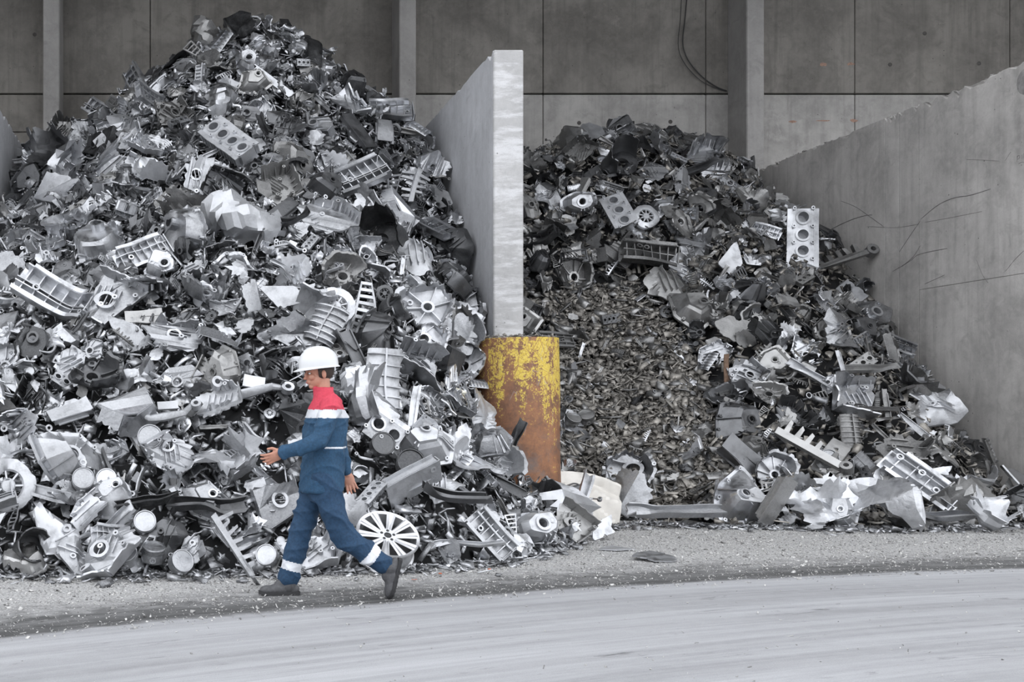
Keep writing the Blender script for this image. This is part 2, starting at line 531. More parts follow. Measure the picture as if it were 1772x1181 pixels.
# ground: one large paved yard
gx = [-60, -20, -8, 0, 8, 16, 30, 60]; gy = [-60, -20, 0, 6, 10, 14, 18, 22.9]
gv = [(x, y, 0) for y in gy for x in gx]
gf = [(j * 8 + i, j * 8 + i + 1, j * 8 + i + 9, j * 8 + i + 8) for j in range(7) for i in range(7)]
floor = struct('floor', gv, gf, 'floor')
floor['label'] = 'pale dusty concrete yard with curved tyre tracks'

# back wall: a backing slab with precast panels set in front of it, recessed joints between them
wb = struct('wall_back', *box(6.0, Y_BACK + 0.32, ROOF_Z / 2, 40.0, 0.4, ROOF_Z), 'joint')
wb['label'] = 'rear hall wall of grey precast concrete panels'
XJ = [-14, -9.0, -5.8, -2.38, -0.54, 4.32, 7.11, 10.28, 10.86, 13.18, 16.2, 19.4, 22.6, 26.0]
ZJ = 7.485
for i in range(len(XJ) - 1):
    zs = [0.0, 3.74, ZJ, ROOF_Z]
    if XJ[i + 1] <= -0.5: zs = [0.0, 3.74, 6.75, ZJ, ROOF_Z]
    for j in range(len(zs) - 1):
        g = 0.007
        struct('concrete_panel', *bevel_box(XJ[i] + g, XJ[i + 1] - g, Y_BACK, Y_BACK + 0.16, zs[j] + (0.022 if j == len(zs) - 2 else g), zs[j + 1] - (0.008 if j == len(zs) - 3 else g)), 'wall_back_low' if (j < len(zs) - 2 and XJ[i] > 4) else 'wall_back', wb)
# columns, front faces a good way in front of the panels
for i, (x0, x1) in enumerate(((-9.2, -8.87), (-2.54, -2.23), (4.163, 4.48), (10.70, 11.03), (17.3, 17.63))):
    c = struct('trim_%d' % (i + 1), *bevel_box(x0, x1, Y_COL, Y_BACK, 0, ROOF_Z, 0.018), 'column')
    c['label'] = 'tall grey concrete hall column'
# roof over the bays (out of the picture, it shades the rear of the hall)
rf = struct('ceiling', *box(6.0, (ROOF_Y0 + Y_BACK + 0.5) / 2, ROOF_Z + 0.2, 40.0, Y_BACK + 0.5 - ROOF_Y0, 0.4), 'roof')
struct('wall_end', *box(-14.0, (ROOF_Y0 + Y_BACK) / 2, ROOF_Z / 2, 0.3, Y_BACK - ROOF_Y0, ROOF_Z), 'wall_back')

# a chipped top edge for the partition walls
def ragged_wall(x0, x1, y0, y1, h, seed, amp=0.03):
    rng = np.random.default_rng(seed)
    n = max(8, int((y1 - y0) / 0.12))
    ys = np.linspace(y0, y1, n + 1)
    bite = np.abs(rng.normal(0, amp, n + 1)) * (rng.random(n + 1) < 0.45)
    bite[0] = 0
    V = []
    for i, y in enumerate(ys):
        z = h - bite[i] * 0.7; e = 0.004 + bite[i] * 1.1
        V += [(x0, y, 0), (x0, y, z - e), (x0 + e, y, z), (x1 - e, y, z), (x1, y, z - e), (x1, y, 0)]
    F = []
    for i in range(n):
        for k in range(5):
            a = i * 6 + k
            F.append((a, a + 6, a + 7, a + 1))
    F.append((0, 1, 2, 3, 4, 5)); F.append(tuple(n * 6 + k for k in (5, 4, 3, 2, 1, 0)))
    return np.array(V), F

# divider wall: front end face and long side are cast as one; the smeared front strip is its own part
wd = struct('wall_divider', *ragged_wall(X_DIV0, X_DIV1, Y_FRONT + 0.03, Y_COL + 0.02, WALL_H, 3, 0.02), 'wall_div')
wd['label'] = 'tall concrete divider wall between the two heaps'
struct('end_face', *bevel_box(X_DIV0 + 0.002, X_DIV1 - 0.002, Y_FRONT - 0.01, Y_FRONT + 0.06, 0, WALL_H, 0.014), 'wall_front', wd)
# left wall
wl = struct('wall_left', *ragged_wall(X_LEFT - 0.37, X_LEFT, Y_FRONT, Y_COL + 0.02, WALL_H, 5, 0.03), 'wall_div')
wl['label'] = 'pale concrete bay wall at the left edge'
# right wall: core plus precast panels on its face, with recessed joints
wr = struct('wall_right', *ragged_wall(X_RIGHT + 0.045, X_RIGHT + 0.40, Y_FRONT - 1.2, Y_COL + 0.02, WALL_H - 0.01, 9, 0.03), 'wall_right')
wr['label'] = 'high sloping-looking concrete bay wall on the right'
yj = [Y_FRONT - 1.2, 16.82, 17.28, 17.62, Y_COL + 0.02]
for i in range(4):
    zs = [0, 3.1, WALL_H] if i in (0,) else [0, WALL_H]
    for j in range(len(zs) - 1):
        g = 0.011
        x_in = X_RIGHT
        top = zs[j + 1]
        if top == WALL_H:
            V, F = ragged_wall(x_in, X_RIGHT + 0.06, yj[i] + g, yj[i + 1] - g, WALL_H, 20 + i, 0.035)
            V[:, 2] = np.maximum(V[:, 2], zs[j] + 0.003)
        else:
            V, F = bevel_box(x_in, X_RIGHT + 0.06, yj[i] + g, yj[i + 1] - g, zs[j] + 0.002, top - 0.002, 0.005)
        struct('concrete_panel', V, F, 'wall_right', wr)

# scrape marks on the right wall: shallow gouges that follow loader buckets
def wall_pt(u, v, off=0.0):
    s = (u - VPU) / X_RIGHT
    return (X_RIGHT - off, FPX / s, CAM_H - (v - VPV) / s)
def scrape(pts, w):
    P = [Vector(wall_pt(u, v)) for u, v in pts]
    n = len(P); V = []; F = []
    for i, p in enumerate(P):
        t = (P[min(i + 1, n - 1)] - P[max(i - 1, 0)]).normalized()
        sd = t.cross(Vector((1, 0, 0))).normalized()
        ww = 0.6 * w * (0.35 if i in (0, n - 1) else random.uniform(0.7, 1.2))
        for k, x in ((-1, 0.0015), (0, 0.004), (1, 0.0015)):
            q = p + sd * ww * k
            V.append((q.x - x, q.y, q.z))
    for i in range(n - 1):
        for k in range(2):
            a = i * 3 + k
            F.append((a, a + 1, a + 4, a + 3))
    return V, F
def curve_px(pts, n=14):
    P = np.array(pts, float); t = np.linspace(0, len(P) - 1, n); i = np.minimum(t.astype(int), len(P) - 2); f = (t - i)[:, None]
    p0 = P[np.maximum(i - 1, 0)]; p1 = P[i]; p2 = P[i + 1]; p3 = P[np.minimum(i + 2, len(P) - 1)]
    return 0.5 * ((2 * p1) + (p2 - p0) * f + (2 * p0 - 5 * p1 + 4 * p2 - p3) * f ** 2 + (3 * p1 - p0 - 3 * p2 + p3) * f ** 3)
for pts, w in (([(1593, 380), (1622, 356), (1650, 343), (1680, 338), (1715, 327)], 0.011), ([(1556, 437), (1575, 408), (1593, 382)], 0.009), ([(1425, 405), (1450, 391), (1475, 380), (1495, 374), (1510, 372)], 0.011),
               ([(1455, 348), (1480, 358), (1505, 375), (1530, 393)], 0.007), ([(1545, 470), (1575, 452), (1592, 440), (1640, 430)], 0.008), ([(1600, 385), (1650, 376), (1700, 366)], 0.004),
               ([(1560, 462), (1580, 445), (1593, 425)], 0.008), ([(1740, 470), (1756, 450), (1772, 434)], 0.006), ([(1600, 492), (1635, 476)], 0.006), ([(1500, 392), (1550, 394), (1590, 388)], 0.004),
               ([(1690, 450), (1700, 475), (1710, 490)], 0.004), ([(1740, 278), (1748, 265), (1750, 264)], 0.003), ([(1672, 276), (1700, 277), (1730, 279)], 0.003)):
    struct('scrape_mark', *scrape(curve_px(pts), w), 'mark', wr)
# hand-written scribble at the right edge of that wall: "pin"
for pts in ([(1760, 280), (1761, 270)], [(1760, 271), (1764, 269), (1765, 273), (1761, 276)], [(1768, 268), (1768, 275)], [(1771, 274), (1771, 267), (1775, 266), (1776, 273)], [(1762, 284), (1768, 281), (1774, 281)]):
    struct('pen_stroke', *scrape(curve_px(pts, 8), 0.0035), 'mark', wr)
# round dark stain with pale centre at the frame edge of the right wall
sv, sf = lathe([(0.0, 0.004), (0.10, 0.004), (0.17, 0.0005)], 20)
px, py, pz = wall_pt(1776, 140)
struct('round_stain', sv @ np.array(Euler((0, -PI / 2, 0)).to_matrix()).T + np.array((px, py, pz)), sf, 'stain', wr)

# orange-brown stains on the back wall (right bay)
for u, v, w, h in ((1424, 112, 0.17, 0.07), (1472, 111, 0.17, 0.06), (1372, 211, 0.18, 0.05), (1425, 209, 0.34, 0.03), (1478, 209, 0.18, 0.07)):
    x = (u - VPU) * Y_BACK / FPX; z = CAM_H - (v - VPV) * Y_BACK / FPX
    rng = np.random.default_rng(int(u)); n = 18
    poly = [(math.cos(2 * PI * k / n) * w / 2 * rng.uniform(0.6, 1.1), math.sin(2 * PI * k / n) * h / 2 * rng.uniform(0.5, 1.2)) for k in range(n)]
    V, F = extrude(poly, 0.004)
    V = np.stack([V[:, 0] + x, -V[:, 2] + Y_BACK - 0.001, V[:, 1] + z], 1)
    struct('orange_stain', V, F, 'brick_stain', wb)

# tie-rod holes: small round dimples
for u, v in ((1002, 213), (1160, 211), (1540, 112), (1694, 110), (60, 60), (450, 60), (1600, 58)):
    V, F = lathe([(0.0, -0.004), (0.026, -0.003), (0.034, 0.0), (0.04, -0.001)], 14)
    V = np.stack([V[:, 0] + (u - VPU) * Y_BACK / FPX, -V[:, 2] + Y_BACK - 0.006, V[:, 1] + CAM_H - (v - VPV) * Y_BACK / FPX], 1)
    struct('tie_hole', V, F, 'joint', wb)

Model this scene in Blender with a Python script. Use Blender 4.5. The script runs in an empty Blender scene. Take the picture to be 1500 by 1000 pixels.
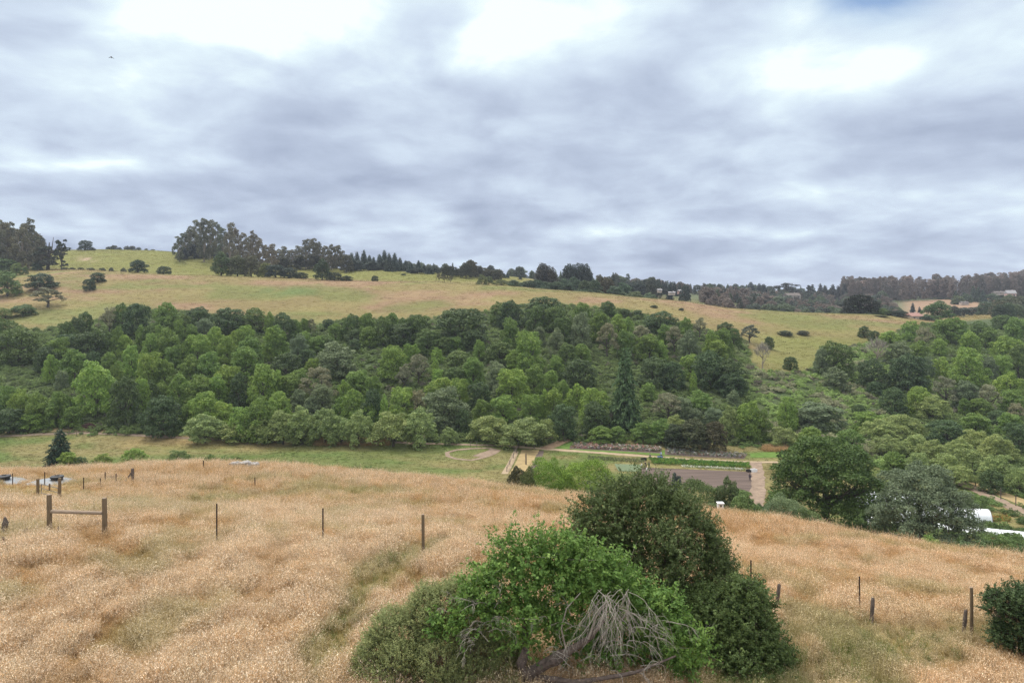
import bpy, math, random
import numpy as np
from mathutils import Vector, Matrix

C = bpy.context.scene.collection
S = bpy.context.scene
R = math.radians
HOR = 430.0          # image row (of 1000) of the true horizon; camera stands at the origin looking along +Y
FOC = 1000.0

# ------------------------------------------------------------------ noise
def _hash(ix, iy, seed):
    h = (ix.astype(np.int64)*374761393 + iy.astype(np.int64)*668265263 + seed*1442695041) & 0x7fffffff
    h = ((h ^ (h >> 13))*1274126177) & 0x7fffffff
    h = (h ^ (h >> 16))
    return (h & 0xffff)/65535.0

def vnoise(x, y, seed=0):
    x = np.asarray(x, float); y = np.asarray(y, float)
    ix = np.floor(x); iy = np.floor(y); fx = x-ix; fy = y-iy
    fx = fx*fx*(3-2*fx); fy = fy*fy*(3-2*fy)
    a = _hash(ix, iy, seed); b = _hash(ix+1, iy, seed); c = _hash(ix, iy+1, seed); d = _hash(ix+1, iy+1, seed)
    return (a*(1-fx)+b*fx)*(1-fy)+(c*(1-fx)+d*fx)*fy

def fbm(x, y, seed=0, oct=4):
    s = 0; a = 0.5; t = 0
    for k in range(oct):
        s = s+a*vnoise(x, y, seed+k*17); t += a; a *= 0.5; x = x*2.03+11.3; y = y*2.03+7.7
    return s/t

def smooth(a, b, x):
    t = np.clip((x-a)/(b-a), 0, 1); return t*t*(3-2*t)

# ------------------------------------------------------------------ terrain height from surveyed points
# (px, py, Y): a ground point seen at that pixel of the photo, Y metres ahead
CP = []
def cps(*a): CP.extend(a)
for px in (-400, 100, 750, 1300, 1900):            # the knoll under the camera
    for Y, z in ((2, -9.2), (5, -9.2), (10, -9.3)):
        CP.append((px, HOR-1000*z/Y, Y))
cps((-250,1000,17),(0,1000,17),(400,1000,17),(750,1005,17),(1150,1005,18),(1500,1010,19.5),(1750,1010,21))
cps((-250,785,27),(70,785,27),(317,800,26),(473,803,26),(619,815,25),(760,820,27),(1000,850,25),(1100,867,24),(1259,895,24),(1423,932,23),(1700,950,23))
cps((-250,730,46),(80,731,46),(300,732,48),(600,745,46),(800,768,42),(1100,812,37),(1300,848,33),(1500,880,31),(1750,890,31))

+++

### WHAT IS NEEDED:
Quote the records above exactly, from the first line through the line containing "struct('wall_end', *box(-14.0, (ROOF_Y0", and leave out the pictures.

### FULL RESPONSE:
Keep writing the Blender script for this image. This is part 2, starting at line 531. More parts follow. Measure the picture as if it were 1772x1181 pixels.
# ground: one large paved yard
gx = [-60, -20, -8, 0, 8, 16, 30, 60]; gy = [-60, -20, 0, 6, 10, 14, 18, 22.9]
gv = [(x, y, 0) for y in gy for x in gx]
gf = [(j * 8 + i, j * 8 + i + 1, j * 8 + i + 9, j * 8 + i + 8) for j in range(7) for i in range(7)]
floor = struct('floor', gv, gf, 'floor')
floor['label'] = 'pale dusty concrete yard with curved tyre tracks'

# back wall: a backing slab with precast panels set in front of it, recessed joints between them
wb = struct('wall_back', *box(6.0, Y_BACK + 0.32, ROOF_Z / 2, 40.0, 0.4, ROOF_Z), 'joint')
wb['label'] = 'rear hall wall of grey precast concrete panels'
XJ = [-14, -9.0, -5.8, -2.38, -0.54, 4.32, 7.11, 10.28, 10.86, 13.18, 16.2, 19.4, 22.6, 26.0]
ZJ = 7.485
for i in range(len(XJ) - 1):
    zs = [0.0, 3.74, ZJ, ROOF_Z]
    if XJ[i + 1] <= -0.5: zs = [0.0, 3.74, 6.75, ZJ, ROOF_Z]
    for j in range(len(zs) - 1):
        g = 0.007
        struct('concrete_panel', *bevel_box(XJ[i] + g, XJ[i + 1] - g, Y_BACK, Y_BACK + 0.16, zs[j] + (0.022 if j == len(zs) - 2 else g), zs[j + 1] - (0.008 if j == len(zs) - 3 else g)), 'wall_back_low' if (j < len(zs) - 2 and XJ[i] > 4) else 'wall_back', wb)
# columns, front faces a good way in front of the panels
for i, (x0, x1) in enumerate(((-9.2, -8.87), (-2.54, -2.23), (4.163, 4.48), (10.70, 11.03), (17.3, 17.63))):
    c = struct('trim_%d' % (i + 1), *bevel_box(x0, x1, Y_COL, Y_BACK, 0, ROOF_Z, 0.018), 'column')
    c['label'] = 'tall grey concrete hall column'
# roof over the bays (out of the picture, it shades the rear of the hall)
rf = struct('ceiling', *box(6.0, (ROOF_Y0 + Y_BACK + 0.5) / 2, ROOF_Z + 0.2, 40.0, Y_BACK + 0.5 - ROOF_Y0, 0.4), 'roof')
struct('wall_end', *box(-14.0, (ROOF_Y0 + Y_BACK) / 2, ROOF_Z / 2, 0.3, Y_BACK - ROOF_Y0, ROOF_Z), 'wall_back')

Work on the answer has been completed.